Every line holding the string "scene" should be gathered.

________

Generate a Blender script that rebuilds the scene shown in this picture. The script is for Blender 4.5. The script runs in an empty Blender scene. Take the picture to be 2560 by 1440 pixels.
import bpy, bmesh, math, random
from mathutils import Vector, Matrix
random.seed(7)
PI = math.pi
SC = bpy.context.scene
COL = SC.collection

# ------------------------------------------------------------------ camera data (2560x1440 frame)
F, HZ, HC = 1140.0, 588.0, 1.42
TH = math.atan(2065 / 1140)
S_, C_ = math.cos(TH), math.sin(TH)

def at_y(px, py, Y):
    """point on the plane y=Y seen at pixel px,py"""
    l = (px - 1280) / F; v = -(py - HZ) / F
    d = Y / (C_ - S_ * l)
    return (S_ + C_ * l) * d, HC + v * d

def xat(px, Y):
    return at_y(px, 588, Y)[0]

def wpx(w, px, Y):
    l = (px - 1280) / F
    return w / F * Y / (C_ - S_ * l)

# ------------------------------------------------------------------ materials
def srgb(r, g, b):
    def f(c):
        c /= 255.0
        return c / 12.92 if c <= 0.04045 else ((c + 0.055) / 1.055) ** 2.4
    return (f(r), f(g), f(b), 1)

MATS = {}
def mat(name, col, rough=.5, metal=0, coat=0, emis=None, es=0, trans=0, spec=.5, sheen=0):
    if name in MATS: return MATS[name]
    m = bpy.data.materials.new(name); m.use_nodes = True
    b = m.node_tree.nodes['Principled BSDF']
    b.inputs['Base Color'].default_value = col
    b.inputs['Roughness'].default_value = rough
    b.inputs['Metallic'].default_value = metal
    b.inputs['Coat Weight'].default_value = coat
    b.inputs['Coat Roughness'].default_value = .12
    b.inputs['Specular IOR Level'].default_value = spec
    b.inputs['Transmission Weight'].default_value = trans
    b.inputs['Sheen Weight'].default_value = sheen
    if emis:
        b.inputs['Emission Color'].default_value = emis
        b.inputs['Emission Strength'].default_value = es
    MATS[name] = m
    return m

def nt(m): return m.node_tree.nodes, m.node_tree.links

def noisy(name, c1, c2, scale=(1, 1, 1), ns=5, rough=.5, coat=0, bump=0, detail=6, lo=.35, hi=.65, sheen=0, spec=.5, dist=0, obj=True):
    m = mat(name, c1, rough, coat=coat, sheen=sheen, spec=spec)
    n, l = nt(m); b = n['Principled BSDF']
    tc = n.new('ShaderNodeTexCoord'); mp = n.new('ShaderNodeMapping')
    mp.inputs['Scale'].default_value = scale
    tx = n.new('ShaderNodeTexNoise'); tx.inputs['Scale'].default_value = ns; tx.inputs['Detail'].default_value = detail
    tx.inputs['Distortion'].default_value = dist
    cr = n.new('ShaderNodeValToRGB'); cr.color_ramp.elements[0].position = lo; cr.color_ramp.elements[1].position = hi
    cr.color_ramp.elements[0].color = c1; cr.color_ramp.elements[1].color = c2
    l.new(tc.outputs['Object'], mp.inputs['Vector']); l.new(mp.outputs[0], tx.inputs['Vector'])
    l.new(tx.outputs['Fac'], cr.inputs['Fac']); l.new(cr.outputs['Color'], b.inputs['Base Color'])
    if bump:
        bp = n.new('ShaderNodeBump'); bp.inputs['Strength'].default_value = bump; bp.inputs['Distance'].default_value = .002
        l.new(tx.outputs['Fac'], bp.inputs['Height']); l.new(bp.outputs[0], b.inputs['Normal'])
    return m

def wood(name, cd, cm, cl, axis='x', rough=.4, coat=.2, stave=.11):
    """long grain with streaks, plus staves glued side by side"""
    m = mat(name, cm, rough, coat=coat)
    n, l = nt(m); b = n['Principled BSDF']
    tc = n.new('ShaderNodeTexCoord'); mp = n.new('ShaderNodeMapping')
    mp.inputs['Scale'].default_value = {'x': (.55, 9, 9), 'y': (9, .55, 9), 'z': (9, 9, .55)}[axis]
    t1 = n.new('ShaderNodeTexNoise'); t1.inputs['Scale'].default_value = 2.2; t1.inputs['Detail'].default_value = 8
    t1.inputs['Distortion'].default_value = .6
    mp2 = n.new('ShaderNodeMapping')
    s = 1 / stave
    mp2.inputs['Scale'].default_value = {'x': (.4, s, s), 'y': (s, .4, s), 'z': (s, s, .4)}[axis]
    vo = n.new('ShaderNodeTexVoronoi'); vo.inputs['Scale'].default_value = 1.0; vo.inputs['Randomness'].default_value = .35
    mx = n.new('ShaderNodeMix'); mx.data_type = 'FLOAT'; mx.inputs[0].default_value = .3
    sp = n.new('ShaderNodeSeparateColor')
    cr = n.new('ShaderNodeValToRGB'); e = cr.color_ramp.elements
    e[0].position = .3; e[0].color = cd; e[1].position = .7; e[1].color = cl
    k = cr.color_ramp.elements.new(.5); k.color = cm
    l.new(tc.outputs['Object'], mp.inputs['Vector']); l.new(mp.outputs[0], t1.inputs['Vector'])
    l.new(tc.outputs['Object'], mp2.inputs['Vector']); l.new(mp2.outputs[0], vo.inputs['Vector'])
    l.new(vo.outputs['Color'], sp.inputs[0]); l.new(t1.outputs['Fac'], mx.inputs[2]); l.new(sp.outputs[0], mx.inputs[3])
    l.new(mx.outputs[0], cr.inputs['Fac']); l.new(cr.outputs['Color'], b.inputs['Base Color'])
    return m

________

> [CORRECT RESULT]
Generate a Blender script that rebuilds the scene shown in this picture. The script is for Blender 4.5. The script runs in an empty Blender scene. Take the picture to be 2560 by 1440 pixels.
SC = bpy.context.scene